As in 2008, banks have much to lose if clients default on their mortgages, but this time, home prices are dangerously sticky due to depressed supply. The rental vacancy rate is the lowest since 1984, and the homeowner vacancy rate is the lowest ever recorded by the Census Bureau. The Biden administration has, directly and indirectly, made home prices more expensive. Indirectly, the $1.9 trillion American Rescue Plan was effectively financed by the Federal Reserve keeping the money printer in overdrive, resulting in home prices, which had plateaued during 2020, to skyrocket by 25% throughout Biden’s first year in office.

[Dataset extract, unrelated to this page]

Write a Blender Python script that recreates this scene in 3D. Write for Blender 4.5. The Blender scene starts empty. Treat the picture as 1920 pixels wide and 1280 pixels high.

On the supply side, Biden’s regulatory agenda has compounded the problem thanks to his frankly Trumpian regulatory regime. In 2021, Biden doubled duties on softwood lumber imported from Canada to nearly 20% and maintained his predecessor’s Section 301 tariffs on Chinese construction imports. All in all, the National Association of Home Builders estimates that government regulations account for 25% of the cost of new homebuilding, which, in turn, has increased by about a third since Biden took office.
While Biden’s push for long overdue zoning regulations is laudable, the potential for zoning reform is much more limited at a federal level than at a local one. All in all, stubborn home prices have accounted for the majority of consumer price inflation in recent months.
Biden’s mortgage move is made even worse when you consider that interest rates are only this high because of his record-setting deficit spending. Without that ARP (and the Fed’s willingness to finance Biden’s first year in office), near-double-digit inflation would never have materialized or forced the Fed to hike interest rates to 15-year highs.
All of this risks the same financial collapse and instability of the Great Recession but without any deflationary silver linings. In other words, Biden is doing his level best to embrace the excesses of stagflation, all in the name of helping those unwilling to help themselves through a tool as easy to game as a credit score.